» **Task to complete**: Produce nothing but an exact copy of the lines from the one containing "Generate a Blender" through the one containing "from mathutils import", and do not carry over pictures.
== Data for processing ==
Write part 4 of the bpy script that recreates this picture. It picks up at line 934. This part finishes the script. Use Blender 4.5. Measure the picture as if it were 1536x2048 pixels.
===
== Data for processing ==
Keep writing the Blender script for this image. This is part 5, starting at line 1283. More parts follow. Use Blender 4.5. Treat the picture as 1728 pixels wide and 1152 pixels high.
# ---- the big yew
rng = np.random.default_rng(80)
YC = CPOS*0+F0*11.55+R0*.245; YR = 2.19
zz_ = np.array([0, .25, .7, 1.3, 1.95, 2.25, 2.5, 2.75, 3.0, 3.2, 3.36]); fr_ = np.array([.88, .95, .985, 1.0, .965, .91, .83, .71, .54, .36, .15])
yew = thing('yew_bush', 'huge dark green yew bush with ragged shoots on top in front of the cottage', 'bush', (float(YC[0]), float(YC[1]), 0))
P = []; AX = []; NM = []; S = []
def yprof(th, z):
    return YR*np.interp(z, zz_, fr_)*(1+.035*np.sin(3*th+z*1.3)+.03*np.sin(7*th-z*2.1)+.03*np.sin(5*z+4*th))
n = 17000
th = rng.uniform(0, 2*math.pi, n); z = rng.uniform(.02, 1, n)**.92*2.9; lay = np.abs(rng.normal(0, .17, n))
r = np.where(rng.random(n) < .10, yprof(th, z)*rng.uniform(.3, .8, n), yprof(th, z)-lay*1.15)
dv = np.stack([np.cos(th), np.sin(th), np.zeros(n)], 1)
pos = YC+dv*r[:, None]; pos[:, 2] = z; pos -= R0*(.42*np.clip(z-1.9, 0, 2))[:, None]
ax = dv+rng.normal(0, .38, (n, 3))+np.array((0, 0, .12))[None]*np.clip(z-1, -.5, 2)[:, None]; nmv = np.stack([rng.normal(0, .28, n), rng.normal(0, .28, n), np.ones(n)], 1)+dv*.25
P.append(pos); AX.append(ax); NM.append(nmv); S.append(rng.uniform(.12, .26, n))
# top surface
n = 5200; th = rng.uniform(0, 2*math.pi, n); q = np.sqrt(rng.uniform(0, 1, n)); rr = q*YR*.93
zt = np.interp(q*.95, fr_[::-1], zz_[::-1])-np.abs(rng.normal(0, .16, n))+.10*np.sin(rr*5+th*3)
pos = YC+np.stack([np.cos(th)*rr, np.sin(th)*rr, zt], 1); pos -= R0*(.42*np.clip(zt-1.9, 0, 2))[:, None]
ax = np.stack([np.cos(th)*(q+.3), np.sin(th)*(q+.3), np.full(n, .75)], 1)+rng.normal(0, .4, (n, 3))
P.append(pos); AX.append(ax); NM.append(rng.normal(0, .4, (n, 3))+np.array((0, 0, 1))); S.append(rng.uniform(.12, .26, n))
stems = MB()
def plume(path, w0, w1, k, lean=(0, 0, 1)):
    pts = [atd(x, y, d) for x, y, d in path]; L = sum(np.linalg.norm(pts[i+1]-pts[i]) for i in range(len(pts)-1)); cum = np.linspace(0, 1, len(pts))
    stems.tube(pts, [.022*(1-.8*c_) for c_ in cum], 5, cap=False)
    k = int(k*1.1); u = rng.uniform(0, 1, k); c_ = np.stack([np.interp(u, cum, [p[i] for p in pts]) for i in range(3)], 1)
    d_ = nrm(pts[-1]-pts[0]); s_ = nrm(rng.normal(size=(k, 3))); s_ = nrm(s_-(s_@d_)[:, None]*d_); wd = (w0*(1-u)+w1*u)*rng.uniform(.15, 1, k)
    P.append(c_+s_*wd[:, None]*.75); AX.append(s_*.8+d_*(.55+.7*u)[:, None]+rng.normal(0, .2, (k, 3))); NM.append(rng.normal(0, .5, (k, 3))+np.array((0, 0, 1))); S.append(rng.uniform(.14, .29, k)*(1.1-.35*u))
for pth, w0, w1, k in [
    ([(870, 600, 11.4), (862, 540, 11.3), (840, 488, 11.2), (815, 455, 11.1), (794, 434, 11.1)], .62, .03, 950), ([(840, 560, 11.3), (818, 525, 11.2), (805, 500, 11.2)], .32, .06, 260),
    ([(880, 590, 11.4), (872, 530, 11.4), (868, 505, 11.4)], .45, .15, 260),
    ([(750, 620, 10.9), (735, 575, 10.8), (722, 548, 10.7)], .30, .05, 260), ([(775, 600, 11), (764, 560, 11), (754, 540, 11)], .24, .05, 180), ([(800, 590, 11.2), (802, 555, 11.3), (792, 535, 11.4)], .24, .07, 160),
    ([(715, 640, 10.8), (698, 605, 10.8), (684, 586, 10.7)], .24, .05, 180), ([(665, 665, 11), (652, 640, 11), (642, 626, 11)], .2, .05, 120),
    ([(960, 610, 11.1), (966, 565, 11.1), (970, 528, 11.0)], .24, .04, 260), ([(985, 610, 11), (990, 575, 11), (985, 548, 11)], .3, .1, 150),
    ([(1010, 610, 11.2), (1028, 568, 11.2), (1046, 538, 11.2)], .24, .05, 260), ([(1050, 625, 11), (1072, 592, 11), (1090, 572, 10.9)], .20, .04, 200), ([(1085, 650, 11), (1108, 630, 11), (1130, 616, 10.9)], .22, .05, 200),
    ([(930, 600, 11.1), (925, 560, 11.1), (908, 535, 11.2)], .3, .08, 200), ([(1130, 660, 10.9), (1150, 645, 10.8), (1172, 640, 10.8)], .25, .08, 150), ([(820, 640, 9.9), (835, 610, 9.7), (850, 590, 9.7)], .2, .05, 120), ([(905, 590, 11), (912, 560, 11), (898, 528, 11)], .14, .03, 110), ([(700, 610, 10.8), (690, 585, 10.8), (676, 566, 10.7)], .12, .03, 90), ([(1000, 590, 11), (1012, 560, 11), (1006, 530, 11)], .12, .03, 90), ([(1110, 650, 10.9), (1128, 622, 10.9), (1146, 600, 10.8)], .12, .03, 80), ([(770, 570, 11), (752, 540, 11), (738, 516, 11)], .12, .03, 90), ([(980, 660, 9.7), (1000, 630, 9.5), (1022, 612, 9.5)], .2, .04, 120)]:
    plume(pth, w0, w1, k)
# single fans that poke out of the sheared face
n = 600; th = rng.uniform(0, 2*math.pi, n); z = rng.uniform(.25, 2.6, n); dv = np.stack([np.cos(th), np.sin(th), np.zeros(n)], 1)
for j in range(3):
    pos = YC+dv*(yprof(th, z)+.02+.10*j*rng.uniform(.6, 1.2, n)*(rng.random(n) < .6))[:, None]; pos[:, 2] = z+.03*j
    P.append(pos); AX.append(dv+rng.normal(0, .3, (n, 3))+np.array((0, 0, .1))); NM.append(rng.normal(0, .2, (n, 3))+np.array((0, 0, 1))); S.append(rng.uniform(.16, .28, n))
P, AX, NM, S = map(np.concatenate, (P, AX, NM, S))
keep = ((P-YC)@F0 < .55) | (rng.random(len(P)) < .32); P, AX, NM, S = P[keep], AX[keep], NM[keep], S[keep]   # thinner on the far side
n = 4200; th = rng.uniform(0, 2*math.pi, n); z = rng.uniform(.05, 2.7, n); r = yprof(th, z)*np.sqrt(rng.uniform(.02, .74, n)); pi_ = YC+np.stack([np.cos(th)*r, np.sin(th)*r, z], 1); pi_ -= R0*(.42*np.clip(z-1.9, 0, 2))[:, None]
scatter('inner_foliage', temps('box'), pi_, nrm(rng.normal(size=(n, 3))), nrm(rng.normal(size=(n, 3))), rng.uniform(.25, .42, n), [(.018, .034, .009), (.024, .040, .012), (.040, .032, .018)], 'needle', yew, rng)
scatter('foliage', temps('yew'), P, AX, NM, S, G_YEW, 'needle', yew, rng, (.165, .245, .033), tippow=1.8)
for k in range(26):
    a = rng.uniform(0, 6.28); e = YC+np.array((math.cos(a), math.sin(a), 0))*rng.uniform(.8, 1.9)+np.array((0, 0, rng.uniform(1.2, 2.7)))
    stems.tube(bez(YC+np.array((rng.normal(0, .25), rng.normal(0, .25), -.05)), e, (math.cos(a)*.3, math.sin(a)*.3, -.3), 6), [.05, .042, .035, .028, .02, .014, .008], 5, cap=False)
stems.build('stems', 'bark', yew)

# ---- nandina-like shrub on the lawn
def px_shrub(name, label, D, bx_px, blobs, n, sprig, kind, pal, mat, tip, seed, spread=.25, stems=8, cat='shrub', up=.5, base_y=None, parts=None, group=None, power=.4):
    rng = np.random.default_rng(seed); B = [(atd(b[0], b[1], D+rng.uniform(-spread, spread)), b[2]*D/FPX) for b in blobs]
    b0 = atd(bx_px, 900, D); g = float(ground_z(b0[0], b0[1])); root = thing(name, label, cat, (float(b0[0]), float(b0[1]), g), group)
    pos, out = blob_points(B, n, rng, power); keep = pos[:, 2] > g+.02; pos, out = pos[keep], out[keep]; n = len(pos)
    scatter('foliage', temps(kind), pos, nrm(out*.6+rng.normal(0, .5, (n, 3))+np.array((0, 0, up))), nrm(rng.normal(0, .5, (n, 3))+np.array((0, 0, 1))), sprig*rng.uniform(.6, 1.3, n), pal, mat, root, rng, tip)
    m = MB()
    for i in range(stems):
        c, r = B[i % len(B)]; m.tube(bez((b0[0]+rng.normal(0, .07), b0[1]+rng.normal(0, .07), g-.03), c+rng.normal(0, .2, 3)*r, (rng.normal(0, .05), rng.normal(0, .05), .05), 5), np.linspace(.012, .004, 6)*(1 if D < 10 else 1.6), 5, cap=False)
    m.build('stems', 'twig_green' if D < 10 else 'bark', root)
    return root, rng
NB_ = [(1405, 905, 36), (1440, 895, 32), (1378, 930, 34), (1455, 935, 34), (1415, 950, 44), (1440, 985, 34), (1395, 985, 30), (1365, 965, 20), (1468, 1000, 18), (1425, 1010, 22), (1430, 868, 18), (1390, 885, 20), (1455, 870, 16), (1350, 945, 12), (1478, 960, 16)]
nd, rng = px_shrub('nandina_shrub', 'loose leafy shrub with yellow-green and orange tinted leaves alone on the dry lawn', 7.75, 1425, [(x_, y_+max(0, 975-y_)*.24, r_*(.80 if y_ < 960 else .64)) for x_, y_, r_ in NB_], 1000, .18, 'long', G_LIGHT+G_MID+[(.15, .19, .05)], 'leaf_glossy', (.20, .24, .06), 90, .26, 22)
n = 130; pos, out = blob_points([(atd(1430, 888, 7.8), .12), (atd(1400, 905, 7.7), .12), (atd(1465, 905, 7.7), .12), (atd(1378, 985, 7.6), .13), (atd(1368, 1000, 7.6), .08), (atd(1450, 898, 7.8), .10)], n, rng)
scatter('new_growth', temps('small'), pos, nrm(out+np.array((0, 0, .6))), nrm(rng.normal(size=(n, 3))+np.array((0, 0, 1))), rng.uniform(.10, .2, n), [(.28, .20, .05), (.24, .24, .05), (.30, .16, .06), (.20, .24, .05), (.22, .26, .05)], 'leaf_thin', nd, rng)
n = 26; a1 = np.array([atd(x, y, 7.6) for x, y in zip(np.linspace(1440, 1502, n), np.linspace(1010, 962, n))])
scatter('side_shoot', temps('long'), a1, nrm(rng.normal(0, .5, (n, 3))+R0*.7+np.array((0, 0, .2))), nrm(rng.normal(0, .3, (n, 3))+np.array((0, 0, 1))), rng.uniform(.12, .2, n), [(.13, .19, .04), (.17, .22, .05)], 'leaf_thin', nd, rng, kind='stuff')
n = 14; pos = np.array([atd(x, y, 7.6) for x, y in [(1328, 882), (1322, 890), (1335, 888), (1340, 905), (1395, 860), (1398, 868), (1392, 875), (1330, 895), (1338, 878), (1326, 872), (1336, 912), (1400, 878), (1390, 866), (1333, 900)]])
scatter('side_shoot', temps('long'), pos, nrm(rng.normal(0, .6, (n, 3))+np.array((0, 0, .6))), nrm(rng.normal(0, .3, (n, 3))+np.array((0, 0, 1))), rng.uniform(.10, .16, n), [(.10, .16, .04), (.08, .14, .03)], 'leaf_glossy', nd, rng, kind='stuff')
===
== Data for processing ==
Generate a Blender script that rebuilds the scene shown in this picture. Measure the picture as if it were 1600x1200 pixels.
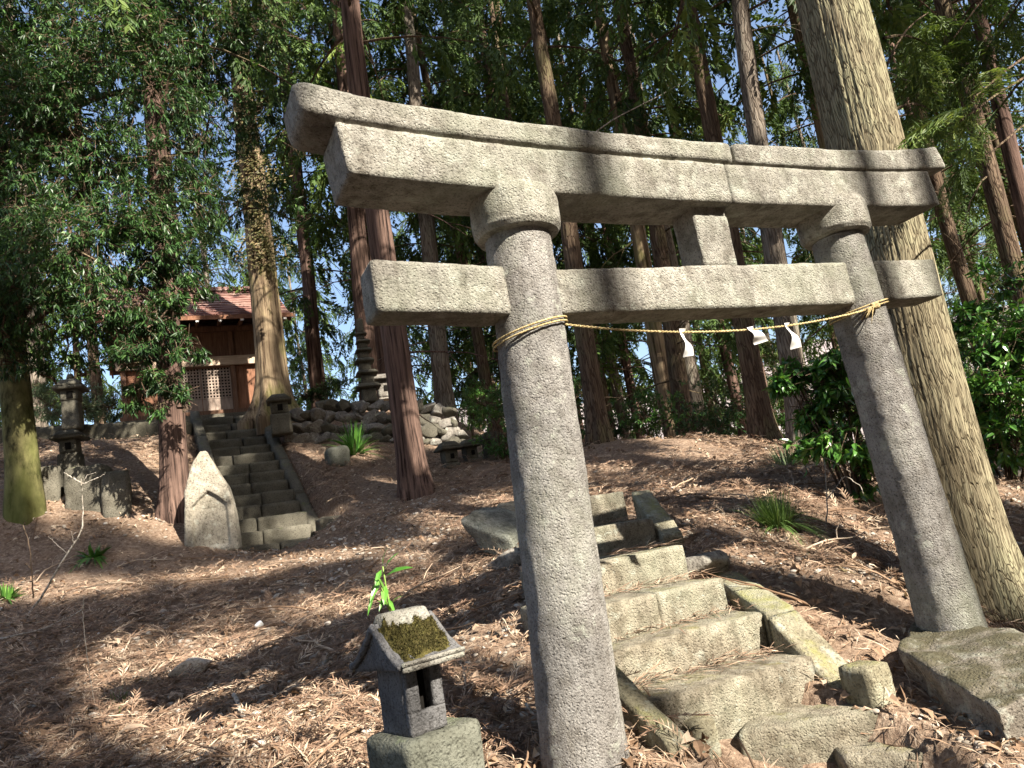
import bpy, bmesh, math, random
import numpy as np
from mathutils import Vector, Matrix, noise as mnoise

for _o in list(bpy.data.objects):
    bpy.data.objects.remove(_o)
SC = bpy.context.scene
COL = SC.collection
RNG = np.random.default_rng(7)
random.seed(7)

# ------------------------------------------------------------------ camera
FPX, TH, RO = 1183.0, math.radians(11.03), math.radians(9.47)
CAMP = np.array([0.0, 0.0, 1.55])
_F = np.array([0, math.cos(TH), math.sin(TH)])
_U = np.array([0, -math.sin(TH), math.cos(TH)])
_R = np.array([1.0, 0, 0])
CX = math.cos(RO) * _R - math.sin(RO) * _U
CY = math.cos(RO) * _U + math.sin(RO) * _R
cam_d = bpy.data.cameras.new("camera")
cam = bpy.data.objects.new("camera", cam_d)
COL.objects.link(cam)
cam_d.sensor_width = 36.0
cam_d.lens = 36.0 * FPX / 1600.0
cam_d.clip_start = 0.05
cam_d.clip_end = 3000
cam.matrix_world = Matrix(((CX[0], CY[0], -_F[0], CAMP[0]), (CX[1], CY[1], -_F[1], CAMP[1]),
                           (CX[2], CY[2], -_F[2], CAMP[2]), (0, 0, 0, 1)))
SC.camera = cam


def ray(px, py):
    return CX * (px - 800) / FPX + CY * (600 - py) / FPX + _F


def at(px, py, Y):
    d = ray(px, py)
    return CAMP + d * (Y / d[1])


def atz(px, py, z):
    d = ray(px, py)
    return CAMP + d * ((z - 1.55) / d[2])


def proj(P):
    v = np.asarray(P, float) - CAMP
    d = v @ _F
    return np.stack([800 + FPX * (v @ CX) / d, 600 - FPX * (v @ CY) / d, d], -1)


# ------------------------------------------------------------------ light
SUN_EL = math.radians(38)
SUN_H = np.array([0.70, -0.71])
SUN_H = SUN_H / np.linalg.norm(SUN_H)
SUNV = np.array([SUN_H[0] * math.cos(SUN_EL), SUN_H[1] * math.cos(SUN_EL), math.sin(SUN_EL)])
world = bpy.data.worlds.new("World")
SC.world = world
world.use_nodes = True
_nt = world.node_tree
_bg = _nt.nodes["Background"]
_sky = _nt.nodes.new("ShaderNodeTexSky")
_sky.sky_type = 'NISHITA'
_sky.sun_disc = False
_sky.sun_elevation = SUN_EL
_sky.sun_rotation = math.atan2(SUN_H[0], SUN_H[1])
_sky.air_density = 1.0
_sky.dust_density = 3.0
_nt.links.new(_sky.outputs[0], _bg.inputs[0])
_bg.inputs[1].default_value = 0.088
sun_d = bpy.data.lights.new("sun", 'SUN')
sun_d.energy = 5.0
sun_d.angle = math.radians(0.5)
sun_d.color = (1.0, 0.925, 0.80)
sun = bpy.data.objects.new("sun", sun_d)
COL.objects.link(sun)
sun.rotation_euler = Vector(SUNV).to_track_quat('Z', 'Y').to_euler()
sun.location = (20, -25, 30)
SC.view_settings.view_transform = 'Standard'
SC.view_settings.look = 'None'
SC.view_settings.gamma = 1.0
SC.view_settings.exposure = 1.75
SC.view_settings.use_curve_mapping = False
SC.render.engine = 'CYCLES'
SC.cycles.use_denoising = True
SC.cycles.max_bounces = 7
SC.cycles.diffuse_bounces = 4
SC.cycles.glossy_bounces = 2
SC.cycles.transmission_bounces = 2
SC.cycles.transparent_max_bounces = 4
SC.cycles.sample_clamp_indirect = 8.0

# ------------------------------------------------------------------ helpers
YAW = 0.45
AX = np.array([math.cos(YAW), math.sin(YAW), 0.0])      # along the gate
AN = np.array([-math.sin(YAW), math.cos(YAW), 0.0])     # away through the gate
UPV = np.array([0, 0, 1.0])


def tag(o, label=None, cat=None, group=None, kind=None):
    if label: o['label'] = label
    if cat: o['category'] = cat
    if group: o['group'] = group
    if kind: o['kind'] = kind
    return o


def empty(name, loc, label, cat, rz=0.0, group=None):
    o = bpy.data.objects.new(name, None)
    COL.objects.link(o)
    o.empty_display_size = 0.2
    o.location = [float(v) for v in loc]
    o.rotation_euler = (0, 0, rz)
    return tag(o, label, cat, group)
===
» **Complete output**:
Generate a Blender script that rebuilds the scene shown in this picture. Measure the picture as if it were 1600x1200 pixels.
import bpy, bmesh, math, random
import numpy as np
from mathutils import Vector, Matrix, noise as mnoise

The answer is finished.